§ **TASK TO COMPLETE**
From the data that follows, print exactly the lines starting at the one containing "(161, 304, 1030, 1060, 's', 'g', 'broad" and ending at the one containing "(93, 133, 1194, 1224, 'r', 'g', 'small"; include both of them and nothing more.
* * * *
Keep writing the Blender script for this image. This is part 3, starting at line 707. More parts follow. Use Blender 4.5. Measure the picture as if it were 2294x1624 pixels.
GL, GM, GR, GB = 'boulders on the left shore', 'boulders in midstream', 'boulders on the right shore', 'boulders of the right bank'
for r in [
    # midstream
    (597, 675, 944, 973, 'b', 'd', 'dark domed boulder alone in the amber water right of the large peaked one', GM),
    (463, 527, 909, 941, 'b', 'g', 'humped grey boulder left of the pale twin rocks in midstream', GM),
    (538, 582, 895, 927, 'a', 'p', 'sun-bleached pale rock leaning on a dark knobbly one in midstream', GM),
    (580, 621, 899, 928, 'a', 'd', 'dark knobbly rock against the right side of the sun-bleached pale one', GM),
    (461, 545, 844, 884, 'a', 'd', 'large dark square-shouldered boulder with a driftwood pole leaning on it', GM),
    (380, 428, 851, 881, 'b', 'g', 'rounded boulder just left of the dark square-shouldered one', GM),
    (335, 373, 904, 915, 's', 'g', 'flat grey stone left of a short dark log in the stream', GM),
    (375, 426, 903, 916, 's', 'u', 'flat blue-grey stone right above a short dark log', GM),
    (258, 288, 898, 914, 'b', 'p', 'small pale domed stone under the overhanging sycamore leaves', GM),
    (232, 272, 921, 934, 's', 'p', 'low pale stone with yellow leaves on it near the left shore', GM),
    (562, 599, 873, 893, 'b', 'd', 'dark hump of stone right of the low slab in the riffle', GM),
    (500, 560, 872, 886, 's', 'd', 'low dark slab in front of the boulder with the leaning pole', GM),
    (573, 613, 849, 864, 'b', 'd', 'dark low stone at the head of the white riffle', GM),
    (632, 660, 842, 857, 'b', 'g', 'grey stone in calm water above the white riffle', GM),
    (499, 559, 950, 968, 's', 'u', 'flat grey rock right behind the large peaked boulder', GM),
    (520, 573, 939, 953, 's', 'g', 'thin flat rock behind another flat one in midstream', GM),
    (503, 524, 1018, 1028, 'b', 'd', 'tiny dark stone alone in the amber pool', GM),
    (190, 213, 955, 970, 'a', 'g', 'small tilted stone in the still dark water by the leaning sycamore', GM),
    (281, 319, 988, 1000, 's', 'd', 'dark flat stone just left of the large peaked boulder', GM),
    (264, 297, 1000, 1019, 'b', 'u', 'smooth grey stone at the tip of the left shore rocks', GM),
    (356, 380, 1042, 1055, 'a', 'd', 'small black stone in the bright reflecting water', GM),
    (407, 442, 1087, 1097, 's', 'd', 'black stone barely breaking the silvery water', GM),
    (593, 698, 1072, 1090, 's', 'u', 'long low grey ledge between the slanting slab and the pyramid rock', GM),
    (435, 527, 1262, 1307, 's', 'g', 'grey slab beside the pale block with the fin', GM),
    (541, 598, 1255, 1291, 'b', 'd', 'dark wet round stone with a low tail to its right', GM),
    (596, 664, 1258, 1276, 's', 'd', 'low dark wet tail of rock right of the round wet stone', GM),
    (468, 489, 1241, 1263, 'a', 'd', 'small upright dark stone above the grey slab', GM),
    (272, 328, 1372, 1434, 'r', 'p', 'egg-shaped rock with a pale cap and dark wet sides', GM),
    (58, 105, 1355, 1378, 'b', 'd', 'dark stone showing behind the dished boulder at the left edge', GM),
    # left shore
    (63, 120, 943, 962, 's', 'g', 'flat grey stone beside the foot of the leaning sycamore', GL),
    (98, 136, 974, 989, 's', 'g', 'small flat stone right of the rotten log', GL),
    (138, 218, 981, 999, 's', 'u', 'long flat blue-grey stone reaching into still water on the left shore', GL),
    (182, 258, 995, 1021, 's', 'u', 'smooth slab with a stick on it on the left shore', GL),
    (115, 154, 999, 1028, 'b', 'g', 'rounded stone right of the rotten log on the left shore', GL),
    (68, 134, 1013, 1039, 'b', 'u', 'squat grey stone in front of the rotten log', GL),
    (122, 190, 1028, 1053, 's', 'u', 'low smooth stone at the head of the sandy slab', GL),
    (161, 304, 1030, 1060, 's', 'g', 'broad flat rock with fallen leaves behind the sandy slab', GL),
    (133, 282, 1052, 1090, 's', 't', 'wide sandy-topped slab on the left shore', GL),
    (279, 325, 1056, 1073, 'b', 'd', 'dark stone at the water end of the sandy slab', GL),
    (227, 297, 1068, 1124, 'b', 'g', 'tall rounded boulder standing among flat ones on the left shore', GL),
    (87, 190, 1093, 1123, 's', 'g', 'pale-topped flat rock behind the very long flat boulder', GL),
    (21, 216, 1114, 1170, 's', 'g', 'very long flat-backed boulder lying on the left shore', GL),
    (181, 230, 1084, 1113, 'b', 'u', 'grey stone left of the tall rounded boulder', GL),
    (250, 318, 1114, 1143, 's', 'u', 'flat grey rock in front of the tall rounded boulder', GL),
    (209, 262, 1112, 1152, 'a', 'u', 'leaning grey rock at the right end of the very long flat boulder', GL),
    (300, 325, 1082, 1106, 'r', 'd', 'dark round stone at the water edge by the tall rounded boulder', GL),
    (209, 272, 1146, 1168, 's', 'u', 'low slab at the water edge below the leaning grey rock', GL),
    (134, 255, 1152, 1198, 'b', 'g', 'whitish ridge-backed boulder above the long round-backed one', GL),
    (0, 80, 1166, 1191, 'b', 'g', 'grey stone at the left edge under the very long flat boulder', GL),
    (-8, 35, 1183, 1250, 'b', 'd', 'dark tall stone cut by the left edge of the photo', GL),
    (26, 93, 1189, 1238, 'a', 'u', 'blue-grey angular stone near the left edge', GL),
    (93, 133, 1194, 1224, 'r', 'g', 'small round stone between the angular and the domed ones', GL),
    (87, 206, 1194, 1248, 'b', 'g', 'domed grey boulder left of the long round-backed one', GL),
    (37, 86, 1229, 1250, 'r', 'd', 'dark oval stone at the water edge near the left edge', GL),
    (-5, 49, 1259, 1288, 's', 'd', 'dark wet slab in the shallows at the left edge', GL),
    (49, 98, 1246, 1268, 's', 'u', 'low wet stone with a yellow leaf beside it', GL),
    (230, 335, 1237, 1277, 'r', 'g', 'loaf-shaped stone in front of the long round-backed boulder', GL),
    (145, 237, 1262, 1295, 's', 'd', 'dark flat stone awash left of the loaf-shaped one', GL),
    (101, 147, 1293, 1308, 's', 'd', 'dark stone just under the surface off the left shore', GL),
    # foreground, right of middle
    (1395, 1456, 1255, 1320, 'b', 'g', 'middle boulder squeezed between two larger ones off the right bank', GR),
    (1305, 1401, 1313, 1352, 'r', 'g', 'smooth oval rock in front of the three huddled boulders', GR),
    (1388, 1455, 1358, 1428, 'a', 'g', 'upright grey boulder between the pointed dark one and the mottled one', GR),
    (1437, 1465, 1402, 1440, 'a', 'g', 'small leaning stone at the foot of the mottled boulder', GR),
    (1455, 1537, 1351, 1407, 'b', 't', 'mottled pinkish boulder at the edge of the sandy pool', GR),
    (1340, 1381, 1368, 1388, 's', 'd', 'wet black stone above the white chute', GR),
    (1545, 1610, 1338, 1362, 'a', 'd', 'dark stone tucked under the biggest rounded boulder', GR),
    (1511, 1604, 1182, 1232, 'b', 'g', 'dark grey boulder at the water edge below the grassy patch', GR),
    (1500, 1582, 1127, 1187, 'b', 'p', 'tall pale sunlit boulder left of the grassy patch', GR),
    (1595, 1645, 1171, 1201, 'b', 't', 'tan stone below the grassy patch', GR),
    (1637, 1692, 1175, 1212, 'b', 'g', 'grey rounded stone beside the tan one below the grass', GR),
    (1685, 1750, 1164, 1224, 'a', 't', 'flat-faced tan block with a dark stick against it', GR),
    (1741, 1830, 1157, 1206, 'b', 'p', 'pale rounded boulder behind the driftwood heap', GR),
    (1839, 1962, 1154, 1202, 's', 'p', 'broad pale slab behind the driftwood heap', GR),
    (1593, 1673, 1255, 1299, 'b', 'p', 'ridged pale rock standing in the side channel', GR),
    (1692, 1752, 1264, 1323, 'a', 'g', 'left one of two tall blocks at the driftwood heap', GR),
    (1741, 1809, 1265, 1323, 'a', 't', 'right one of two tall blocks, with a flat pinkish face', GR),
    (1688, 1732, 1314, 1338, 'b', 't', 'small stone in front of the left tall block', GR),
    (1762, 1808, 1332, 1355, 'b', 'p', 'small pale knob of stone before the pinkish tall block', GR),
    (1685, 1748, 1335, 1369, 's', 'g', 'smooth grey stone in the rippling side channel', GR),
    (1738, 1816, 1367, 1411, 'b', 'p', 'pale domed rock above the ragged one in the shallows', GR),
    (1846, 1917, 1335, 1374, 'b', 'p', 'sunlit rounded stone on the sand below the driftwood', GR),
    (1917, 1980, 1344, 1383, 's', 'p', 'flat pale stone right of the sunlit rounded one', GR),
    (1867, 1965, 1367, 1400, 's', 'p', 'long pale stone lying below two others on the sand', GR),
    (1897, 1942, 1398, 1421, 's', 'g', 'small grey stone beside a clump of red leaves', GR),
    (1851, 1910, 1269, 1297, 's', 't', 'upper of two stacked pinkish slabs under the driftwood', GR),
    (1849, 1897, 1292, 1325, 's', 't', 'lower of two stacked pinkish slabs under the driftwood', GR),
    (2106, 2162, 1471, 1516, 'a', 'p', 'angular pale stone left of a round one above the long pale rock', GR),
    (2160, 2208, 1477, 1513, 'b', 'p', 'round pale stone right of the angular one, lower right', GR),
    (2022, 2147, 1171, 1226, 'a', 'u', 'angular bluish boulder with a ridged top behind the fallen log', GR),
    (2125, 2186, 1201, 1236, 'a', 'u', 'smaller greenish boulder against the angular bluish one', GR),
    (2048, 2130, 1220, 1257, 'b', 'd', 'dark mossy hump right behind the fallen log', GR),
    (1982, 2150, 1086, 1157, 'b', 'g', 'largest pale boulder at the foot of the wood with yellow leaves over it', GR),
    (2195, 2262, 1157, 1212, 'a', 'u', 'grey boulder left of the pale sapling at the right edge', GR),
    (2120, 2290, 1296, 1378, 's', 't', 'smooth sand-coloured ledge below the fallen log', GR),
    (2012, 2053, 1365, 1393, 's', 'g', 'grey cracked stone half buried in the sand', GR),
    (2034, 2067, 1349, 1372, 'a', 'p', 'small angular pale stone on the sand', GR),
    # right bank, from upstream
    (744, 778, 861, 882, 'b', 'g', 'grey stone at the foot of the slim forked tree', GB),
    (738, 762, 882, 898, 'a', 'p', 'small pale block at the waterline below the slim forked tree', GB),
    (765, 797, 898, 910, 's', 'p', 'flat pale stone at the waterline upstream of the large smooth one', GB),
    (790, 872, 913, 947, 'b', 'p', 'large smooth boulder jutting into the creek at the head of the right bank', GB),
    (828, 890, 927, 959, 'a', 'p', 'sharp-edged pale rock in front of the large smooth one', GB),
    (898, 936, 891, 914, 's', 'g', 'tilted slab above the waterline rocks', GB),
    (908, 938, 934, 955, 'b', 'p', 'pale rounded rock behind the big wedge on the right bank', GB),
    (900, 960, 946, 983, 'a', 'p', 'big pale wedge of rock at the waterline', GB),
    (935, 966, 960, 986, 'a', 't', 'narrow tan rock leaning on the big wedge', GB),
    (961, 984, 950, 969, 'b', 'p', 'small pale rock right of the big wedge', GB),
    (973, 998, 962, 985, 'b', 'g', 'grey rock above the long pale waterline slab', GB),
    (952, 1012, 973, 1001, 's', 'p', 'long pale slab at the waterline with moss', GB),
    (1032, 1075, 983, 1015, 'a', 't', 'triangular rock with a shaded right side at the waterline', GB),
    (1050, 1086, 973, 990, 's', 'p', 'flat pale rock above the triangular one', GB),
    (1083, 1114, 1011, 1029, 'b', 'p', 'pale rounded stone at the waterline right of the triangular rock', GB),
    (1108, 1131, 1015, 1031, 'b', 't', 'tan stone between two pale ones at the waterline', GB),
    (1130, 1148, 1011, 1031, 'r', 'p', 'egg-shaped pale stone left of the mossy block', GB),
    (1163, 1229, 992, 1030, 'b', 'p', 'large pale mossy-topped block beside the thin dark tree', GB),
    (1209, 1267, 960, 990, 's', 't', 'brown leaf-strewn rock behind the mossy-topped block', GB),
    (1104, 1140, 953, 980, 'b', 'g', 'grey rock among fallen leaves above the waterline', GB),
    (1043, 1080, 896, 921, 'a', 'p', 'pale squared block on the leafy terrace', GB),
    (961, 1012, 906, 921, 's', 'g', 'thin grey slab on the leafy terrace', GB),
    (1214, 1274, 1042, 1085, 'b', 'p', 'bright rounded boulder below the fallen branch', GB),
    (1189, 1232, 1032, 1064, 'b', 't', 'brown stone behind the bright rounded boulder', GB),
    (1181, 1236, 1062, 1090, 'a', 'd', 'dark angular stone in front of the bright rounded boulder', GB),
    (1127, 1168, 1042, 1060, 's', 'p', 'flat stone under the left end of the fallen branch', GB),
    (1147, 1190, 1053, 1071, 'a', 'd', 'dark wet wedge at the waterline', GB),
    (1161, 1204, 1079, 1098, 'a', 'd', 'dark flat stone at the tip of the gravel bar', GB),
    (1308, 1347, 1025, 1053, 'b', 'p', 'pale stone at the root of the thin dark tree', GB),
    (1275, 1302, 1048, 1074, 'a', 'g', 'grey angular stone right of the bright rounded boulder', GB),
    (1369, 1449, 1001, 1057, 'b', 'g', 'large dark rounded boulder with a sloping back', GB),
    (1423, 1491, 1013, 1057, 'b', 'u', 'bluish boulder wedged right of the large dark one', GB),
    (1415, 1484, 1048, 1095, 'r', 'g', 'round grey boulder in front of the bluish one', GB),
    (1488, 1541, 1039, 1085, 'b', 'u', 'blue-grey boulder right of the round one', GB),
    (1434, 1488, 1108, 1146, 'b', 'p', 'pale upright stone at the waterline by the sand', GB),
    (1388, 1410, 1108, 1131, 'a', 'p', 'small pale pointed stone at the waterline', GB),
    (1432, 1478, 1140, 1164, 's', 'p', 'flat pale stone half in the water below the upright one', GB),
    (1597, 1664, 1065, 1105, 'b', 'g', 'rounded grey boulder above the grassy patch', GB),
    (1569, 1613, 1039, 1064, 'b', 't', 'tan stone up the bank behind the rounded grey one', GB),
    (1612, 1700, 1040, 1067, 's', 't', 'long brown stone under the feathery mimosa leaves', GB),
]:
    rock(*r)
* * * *
§ **FULL ANSWER**
    (161, 304, 1030, 1060, 's', 'g', 'broad flat rock with fallen leaves behind the sandy slab', GL),
    (133, 282, 1052, 1090, 's', 't', 'wide sandy-topped slab on the left shore', GL),
    (279, 325, 1056, 1073, 'b', 'd', 'dark stone at the water end of the sandy slab', GL),
    (227, 297, 1068, 1124, 'b', 'g', 'tall rounded boulder standing among flat ones on the left shore', GL),
    (87, 190, 1093, 1123, 's', 'g', 'pale-topped flat rock behind the very long flat boulder', GL),
    (21, 216, 1114, 1170, 's', 'g', 'very long flat-backed boulder lying on the left shore', GL),
    (181, 230, 1084, 1113, 'b', 'u', 'grey stone left of the tall rounded boulder', GL),
    (250, 318, 1114, 1143, 's', 'u', 'flat grey rock in front of the tall rounded boulder', GL),
    (209, 262, 1112, 1152, 'a', 'u', 'leaning grey rock at the right end of the very long flat boulder', GL),
    (300, 325, 1082, 1106, 'r', 'd', 'dark round stone at the water edge by the tall rounded boulder', GL),
    (209, 272, 1146, 1168, 's', 'u', 'low slab at the water edge below the leaning grey rock', GL),
    (134, 255, 1152, 1198, 'b', 'g', 'whitish ridge-backed boulder above the long round-backed one', GL),
    (0, 80, 1166, 1191, 'b', 'g', 'grey stone at the left edge under the very long flat boulder', GL),
    (-8, 35, 1183, 1250, 'b', 'd', 'dark tall stone cut by the left edge of the photo', GL),
    (26, 93, 1189, 1238, 'a', 'u', 'blue-grey angular stone near the left edge', GL),
    (93, 133, 1194, 1224, 'r', 'g', 'small round stone between the angular and the domed ones', GL),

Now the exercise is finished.